Dispersed? No Way

From the Style section of The New York Times, March 3, 2013:

“[The] premise of this latest weight-loss regimen … is intermittent fasting: …five days of eating and drinking whatever you want, dispersed with two days of fasting.”

Uh-oh: That should be “interspersed with two days of fasting.” The prefix dis- most often signifies “opposite of,” “absence of,” “deprive of,” or “remove.” And never ever should dispersed assume to share the definition of intersperse: “to place something at, in, or among intervals.” Paging a copyeditor! Any copyeditor!

A Vanishing Breed?

As the print medium undergoes a sea change – and, we can only hope, keeps its white-haired head above water – copyeditors are among the casualties of hard times at the Times and virtually every other print publication. It’s gotten to the point that wrong word choices and similar editorial lapses crop up so frequently they barely raise the public’s collective eyebrow.

Where, oh where, did all the copyeditors go? Rumor has it that the best of the lot retreated to a commune in Vermont, where they bemoan the demise of their noble trade and correct one another’s speech. (Bad joke!! This is no laughing matter). The truth, let’s hope: Despite their dwindling numbers, plenty of top-notch copyeditors still plug away to replace the wrong word with the right one, unkink sentences, and make writing of all sorts the best it can be. We can also pray that those in the eagle-eyed diaspora who, for whatever reason, no longer practice their craft will eventually find their way back home.

3 Responses to Dispersed?
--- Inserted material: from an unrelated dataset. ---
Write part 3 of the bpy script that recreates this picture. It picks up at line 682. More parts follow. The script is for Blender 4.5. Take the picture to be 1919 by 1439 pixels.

No Way

  • Erik Kowal says:

    Another word with which dispersed often gets confused is disbursed, meaning (of cash) ‘paid out’.

    It’s understandable, since there is considerable overlap in meaning, but still…

    • Fred DuBose says:

      True, an dispersed and disbursed are the kind of sound-alikes I disucss in the Harxardous Homonymns post.

    • Fred DuBose says:

      True, and disperse and disburse are the sort of sound-alikes I discuss in the Harxardous Homonymns post in the Spellcheck category.